“Il vero amore non è né fisico né romantico. Il vero amore è l’accettazione di tutto ciò che è, è stato, sarà e non sarà”. E’ la poesia di Khalil Gibran, poeta libanese naturailizzato statunitense, che Gino Cecchettin, che indossa il nastro rosso simbolo della violenza contro le donne, legge sull’altare per ricordare la sua Giulia nel giorno dei funerali in una basilica di Santa Giustina a Padova gremita, con all’esterno altre 8mila persone ad abbracciare virtualmente la famiglia della studentessa 22enne uccisa dall’ex fidanzato Filippo Turetta l’11 novembre scorso. All’uscita dalla basilica, la bara bianca è stata accolta dal suono di migliaia di campanelli, accogliendo l’appello a “fare rumore” da parte della famiglia di Giulia.

Un discorso da brividi quello di Gino Cecchettin che ripercorre le ultime settimane: “Ci ha travolto una tempesta terribile e anche oggi questa tempesta di dolore sembra non finire mai. Ci siamo bagnati ma abbiamo sentito il calore di tutti voi e vi ringrazio per il vostro sostegno. Mia figlia Giulia era una giovane donna, straordinaria, allegra e vivace, mai sazia di imparare. Ha abbracciato – spiega – la responsabilità della gestione familiare dopo la perdita della sua cara mamma. Oltre alla laurea che si è meritata, Giulia si è guadagnata ad honorem il titolo di mamma. Nonostante la sua giovane età era già diventata una combattente, un’oplita, come gli antichi soldati greci, tenace nei momenti di difficoltà: il suo spirito indomito ci ha ispirato tutti”.

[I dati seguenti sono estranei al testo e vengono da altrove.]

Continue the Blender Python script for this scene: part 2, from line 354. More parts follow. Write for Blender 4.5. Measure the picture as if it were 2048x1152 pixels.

“Il femminicidio – sottolinea Gino Cecchettin – è spesso il risultato di una cultura che svaluta la vita delle donne, vittime di coloro che avrebbero dovuto amarle. Come può accadere tutto questo? Come è potuto accadere a Giulia? Ci sono tante responsabilità ma quella educativa ci coinvolge tutti: famiglie, scuola, società civile, mondo dell’informazione. Mi rivolgo per primo agli uomini, perché noi per primi dovremmo dimostrare di essere agenti di cambiamento contro la violenza di genere. Parliamo agli altri maschi che conosciamo, sfidando la cultura che tende a minimizzare la violenza da parte di uomini apparentemente normale. Insegniamo ai nostri figli i valori del sacrificio e dell’impegno, aiutiamoli ad accettare le sconfitte”.